To be done:
Line by line, repeat the data below exactly, beginning at the first line and ending at the line with "random.seed(7)". Omit pictures.

Collected material:
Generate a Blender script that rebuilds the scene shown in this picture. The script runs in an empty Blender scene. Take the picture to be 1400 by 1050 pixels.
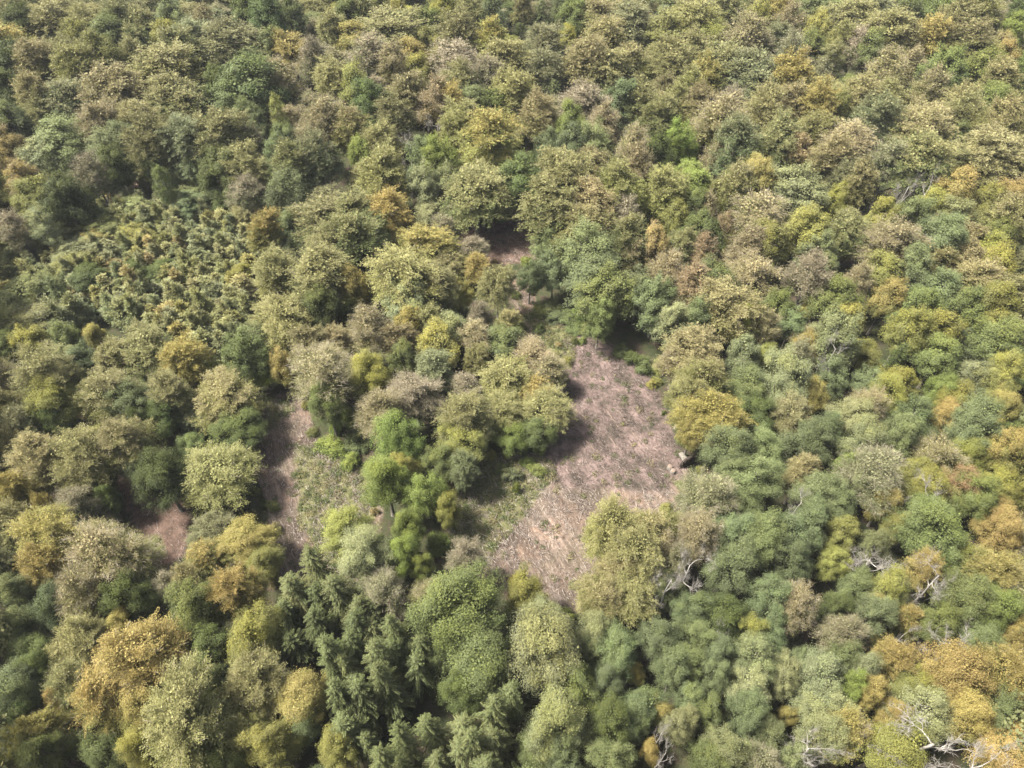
import bpy, math, random
import numpy as np
from mathutils import Vector

SC = bpy.context.scene
COL = SC.collection
RNG = np.random.default_rng(7)
random.seed(7)

# ------------------------------------------------------------------ camera
H_CAM, PITCH, FPX = 115.0, math.radians(49.0), 960.0
cam = bpy.data.cameras.new('camera')
cam.sensor_width = 36.0
cam.lens = 36.0 * FPX / 1400.0
cam.clip_start, cam.clip_end = 1.0, 9000.0
cam_o = bpy.data.objects.new('camera', cam)
cam_o.location = (0, 0, H_CAM)
cam_o.rotation_euler = (math.pi / 2 - PITCH, 0, 0)
COL.objects.link(cam_o)
SC.camera = cam_o
CP, SP = math.cos(PITCH), math.sin(PITCH)


def ground_z(x, y):
    return 0.35 * math.sin(x * 0.061 + 1.3) * math.cos(y * 0.047) + 0.18 * math.sin(x * 0.17 + y * 0.13)


def back(px, py, z=0.0):
    """pixel of the 1400 x 1050 photograph -> world point at height z"""
    a, b = (px - 700.0) / FPX, (525.0 - py) / FPX
    dx, dy, dz = a, CP + b * SP, -SP + b * CP
    if dz > -0.02:
        dz = -0.02
    t = (H_CAM - z) / -dz
    return t * dx, t * dy, t          # t is the depth along the optical axis


def proj(x, y, z):
    d = y * CP + (H_CAM - z) * SP
    u = y * SP - (H_CAM - z) * CP
    if d < 1:
        return -9999, -9999, 1
    return 700 + FPX * x / d, 525 - FPX * u / d, d


# ------------------------------------------------------------------ materials
def new_mat(name):
    m = bpy.data.materials.new(name)
    m.use_nodes = True
    nt = m.node_tree
    nt.nodes.clear()
    return m, nt, nt.nodes, nt.links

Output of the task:
Generate a Blender script that rebuilds the scene shown in this picture. The script runs in an empty Blender scene. Take the picture to be 1400 by 1050 pixels.
import bpy, math, random
import numpy as np
from mathutils import Vector

SC = bpy.context.scene
COL = SC.collection
RNG = np.random.default_rng(7)
random.seed(7)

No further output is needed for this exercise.